2. Demand Generation Team
I don’t believe you can do demand generation - in the way we are trying to do it - successfully without having an intimate knowledge of your target audience and of your product.
And fundamentally for this to work, we need to be tied to a revenue number, which someone external wouldn’t be.
You need to be in your CRM. You need to be laser-focused and obsessed with the activities and tactics that are bringing you revenue.
You need to be intimately connected to all parts of the marketing engine and wider business, from paid to content to sales.
A DG marketer needs to be deeply ingrained in the company, and this just won’t happen if they are external.
3. Product Marketing
100% has to sit internally. There’s no way of having this role sit anywhere else.
They’re your expert on all things relating to your product. Your positioning. Your messaging. Market intelligence. The ins and outs of product launches.
Working between B2B sales, marketing, product and customer success with all of the information flow that’s required to make this role successful.
The hardest part of this role is managing the ever-evolving internal communication loops required to make it a success. There is no way this can be done unless embedded in-house.
4. Customer Marketing
Similarly to product marketing, this role is fundamentally required in-house. If you want to be customer-focused, then you need that resource to sit full-time in your organisation.
They need to understand your customers intimately or they won’t be successful.
5. Marketing Operations
This is an interesting one.
In the early days, the operations really sat with myself and our Global Head of Demand Generation as he and I were both very operationally driven.
We were comfortable working with our core marketing systems and more than happy to set them up. I think you need to be if you’re an early-stage marketer.
It wasn’t until two years into my Cognism journey that we looked to bring in a dedicated marketing operations role - because operations were becoming such a time suck.
We had a demand generation team needing more systems, we had growing reporting needs, and ultimately, it was drawing time away from other critical tasks so there was a real need.
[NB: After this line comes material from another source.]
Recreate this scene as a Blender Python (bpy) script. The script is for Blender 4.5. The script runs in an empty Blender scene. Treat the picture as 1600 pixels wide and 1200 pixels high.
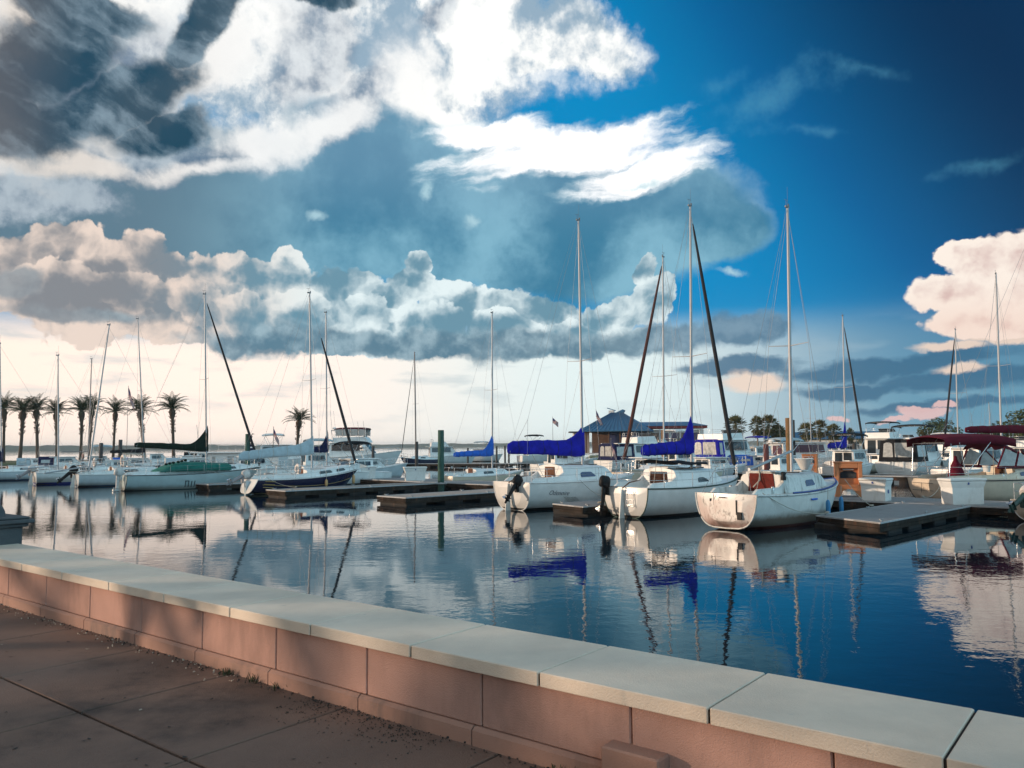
import bpy, bmesh, math, random
from mathutils import Vector, Matrix, noise as mnoise
rad = math.radians
scene = bpy.context.scene
COL = scene.collection
random.seed(7)

# ------------------------------------------------------------------ camera
F = 1256.0                      # focal length in units of a 1600 px wide picture
CAM_H = 3.0                     # metres above the water
cam_d = bpy.data.cameras.new('camera'); cam = bpy.data.objects.new('camera', cam_d); COL.objects.link(cam)
cam_d.sensor_width = 36.0; cam_d.lens = F / 1600.0 * 36.0
cam_d.clip_start = 0.05; cam_d.clip_end = 20000
CAM_R = Matrix.Rotation(rad(90 + 4.33), 3, 'X') @ Matrix.Rotation(rad(-0.45), 3, 'Z')
cam.location = (0, 0, CAM_H); cam.rotation_euler = CAM_R.to_euler()
scene.camera = cam
scene.view_settings.view_transform = 'Standard'; scene.view_settings.look = 'None'
scene.view_settings.exposure = 0.0; scene.view_settings.gamma = 1.0
scene.cycles.max_bounces = 6; scene.cycles.diffuse_bounces = 2; scene.cycles.glossy_bounces = 3
scene.cycles.transparent_max_bounces = 6; scene.cycles.caustics_reflective = False; scene.cycles.caustics_refractive = False
scene.cycles.use_adaptive_sampling = True; scene.cycles.adaptive_threshold = 0.015

def ray(x, y): return CAM_R @ Vector(((x - 800) / F, (600 - y) / F, -1.0))
def gp(x, y, z=0.0):            # sight line through a picture point, met with the level z
    r = ray(x, y); t = (z - CAM_H) / r.z
    return Vector((r.x * t, r.y * t, z))
def at(x, y, Y):                # the same sight line, met Y metres ahead
    r = ray(x, y); t = Y / r.y
    return Vector((r.x * t, Y, CAM_H + r.z * t))
def azel(x, y):
    r = ray(x, y).normalized()
    return math.degrees(math.atan2(r.x, r.y)), math.degrees(math.asin(r.z))
def lin(c):
    return tuple(((v / 255) / 12.92 if v / 255 <= 0.04045 else ((v / 255 + 0.055) / 1.055) ** 2.4) for v in c) + (1.0,)

# ------------------------------------------------------------------ node expressions
class E:
    def __init__(s, nt, sock): s.nt = nt; s.s = sock
    def _m(s, op, *a, clamp=False):
        n = s.nt.nodes.new('ShaderNodeMath'); n.operation = op; n.use_clamp = clamp
        for i, v in enumerate((s,) + a): put(s.nt, n.inputs[i], v)
        return E(s.nt, n.outputs[0])
    def __add__(s, o): return s._m('ADD', o)
    __radd__ = __add__
    def __sub__(s, o): return s._m('SUBTRACT', o)
    def __rsub__(s, o): return s._m('MULTIPLY_ADD', -1.0, o)
    def __mul__(s, o): return s._m('MULTIPLY', o)
    __rmul__ = __mul__
    def __truediv__(s, o): return s._m('DIVIDE', o)
    def mx(s, o): return s._m('MAXIMUM', o)
    def mn(s, o): return s._m('MINIMUM', o)
    def pw(s, o): return s._m('POWER', o)
    def clamp(s): return s._m('ADD', 0.0, clamp=True)
    def st(s, a, b, c=0.0, d=1.0, kind='SMOOTHSTEP'):
        n = s.nt.nodes.new('ShaderNodeMapRange'); n.interpolation_type = kind
        put(s.nt, n.inputs['Value'], s)
        for k, v in zip(('From Min', 'From Max', 'To Min', 'To Max'), (a, b, c, d)): n.inputs[k].default_value = v
        return E(s.nt, n.outputs['Result'])
def put(nt, inp, v):
    if isinstance(v, E): nt.links.new(v.s, inp)
    elif isinstance(v, bpy.types.NodeSocket): nt.links.new(v, inp)
    else: inp.default_value = v
def node(nt, t, out=0, **kw):
    n = nt.nodes.new(t)
    for k, v in kw.items():
        if k.startswith('_'): setattr(n, k[1:], v)
    for k, v in kw.items():
        if not k.startswith('_'): put(nt, n.inputs[k.replace('__', ' ')], v)
    return E(nt, n.outputs[out])
def vop(nt, op, a, b=None, out=0):
    n = nt.nodes.new('ShaderNodeVectorMath'); n.operation = op
    put(nt, n.inputs[0], a)
    if b is not None: put(nt, n.inputs[3 if op == 'SCALE' else 1], b)
    return E(nt, n.outputs[out])
def mixc(nt, fac, a, b, blend='MIX'):
    n = nt.nodes.new('ShaderNodeMix'); n.data_type = 'RGBA'; n.blend_type = blend
    put(nt, n.inputs[0], fac); put(nt, n.inputs[6], a); put(nt, n.inputs[7], b)
    return E(nt, n.outputs[2])
def noise(nt, P, scale, detail=4.0, rough=0.55, out=0, dist=0.0, dims='3D'):
    return node(nt, 'ShaderNodeTexNoise', out, _noise_dimensions=dims, Vector=P, Scale=scale, Detail=detail, Roughness=rough, Distortion=dist)

# ------------------------------------------------------------------ sun
SUN_AZ, SUN_EL = -94.0, 7.5
sd = bpy.data.lights.new('sun', 'SUN'); sun = bpy.data.objects.new('sun', sd); COL.objects.link(sun)
sd.energy = 3.4; sd.angle = rad(0.5); sd.color = (1.0, 0.76, 0.56)
to_sun = Vector((math.sin(rad(SUN_AZ)) * math.cos(rad(SUN_EL)), math.cos(rad(SUN_AZ)) * math.cos(rad(SUN_EL)), math.sin(rad(SUN_EL))))
sun.rotation_euler = to_sun.to_track_quat('Z', 'Y').to_euler(); sun.location = to_sun * 300 + Vector((0, 40, 0))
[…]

This role absolutely makes sense to have in-house, although they actually sit within our Revenue Operations team rather than marketing.
Agency partner
But having said that, we do also work with an agency who have helped us to scale operationally to the next level.
I really like the combination of an in-house expert coupled with an agency partner who has a wider knowledge base and just more exposure that they can tap into. The agency is working inside multiple MAPs and CRMs at any one time and they can pick and choose from the best of what they see and implement in order to advise on your organisation's requirements.
This has really been a killer combination for us in taking our operational set-up to new heights.
One top tip here would be to choose your agency partner carefully though. It is very easy to get sold by a senior agency employee, only to find your account handed off to a much less experienced person after signing up.
I always want to know that the person who sells me on the partnership is also going to be the person doing the work as well.